Sheet Cake Poisoning

That's what I'm suffering from. And Potato Salad Overdose.

Graduation, First Communion, Baby Shower, Birthday, Graduation, Graduation, Ordination Anniversary, Graduation. I have a diminishing fan of cards spread out on the table, and I pore over them - which ones to mail? Which need a check? Little kids like cash better than checks, so where're the new tens and twenties and fifties? Will she like this? Will it fit? Where's the wrapping paper?

I did not win a popularity contest, it's the utter depth and breadth of family and community around me. I talked to a friend who said, with a carefully modulated tinge of regret, that she hadn't been to a family event in over twenty years. She's got the family, she just doesn't go. She's not churched, so she lacks that bond, too.

I think she feels "free" and I certainly feel a little tiny bit trapped right now, endless paper plates and kissing aunts and trying to remember cousins' childrens' names and meeting the old next-door neighbor of my new pew neighbor and listening to inning-by-inning replays of Little League games from a little boy who is keeping me mesmerized not by his fielding prowess, but because he is holding a live ticked-off cicada with beady red eyes by the wings in each hand.

Isn't this what church is like? You are baptized into a family full of bores and grimy little endearing children and drunks and quiet humorists and geeks and saints. People whose lives are chaos and people whose lives of desperation never get them down. Models and Dire Warnings.

If you are inclined to dislike your church and long for a different one that seems full of people "more like you," ask yourself if your family lives up to your tastes (and you live up to theirs). If you think the decorations and music are awful, and the finance committee needs to get their high horses taken away from them, check yourself out for spiritual socks-and-sandal outfits and your ridiculous pride in your avocation, boring to everybody but you and your industry buddies.
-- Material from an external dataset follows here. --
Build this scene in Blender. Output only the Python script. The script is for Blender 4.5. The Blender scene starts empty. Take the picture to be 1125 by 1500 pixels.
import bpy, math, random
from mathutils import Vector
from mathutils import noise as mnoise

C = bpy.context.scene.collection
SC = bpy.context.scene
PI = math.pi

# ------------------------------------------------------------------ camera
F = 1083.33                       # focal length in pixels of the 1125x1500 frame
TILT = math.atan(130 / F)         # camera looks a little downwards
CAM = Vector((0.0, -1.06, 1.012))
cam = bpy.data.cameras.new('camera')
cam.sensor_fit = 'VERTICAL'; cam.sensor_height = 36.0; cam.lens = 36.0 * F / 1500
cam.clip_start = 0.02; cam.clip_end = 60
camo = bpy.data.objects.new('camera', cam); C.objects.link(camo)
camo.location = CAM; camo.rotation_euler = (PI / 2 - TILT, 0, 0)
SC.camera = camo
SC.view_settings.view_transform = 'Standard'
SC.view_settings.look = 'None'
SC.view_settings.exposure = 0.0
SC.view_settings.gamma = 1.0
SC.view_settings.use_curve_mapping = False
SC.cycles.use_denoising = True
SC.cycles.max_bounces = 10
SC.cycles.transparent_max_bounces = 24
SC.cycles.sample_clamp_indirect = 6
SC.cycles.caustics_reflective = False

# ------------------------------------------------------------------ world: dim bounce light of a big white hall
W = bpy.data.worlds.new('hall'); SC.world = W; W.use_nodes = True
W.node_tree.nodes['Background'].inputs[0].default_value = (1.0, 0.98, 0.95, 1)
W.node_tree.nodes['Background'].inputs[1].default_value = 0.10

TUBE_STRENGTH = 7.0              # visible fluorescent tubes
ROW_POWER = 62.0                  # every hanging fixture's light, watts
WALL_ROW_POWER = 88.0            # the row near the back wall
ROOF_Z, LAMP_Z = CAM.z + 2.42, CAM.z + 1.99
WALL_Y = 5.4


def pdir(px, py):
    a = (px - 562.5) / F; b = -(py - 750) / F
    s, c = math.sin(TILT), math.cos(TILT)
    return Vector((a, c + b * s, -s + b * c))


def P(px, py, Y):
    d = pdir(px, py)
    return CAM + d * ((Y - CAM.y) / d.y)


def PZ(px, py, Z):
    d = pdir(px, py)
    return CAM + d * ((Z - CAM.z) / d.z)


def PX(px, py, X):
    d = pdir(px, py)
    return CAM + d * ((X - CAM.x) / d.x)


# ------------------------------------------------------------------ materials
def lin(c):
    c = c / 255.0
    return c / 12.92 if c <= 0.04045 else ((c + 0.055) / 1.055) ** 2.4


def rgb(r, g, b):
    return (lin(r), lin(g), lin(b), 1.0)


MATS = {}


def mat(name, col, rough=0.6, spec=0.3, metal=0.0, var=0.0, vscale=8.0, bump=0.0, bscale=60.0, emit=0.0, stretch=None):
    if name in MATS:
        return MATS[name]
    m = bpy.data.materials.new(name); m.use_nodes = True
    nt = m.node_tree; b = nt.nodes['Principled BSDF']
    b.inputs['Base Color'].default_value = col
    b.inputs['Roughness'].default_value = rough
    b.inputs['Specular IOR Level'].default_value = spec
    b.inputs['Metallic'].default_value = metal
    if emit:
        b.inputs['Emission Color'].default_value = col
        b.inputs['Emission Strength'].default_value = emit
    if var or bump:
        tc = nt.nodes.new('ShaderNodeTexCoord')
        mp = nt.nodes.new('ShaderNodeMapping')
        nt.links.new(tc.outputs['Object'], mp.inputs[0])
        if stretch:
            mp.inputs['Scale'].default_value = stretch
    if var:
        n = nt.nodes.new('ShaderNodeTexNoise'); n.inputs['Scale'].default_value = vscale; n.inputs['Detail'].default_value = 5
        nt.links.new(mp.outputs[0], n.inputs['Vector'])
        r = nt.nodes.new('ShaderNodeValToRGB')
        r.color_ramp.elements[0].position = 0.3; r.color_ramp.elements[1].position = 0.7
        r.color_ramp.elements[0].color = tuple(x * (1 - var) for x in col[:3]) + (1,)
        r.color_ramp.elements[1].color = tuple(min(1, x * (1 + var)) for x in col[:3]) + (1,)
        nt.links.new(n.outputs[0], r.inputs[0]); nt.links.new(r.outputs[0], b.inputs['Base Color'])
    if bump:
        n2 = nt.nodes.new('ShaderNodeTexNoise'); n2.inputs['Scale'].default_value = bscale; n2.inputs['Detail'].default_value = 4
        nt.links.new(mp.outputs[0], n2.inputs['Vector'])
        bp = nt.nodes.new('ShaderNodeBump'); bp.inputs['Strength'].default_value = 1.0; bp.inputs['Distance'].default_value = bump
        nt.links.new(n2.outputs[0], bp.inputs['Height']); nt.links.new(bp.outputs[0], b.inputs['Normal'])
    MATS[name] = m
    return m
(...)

If I love my family and friends, I'd better damn well love my church just as much, because we're all brothers and sisters in Christ.

Okay, I think I've made room for another taco and a beer. What a pretty cake!......

1 comments:

Roz said...

The thing about family (and, hopefully, about church) is that what we really have in common goes much deeper than the topics of conversation commonly encountered around the punch bowl. It can be boring, but when a crisis hits, those are the people I want around me, not the generators of sparkling repartee that I might otherwise find more intellectually stimulating.

And where were you with your crisp fifties when I was graduating? You're my kind of aunt.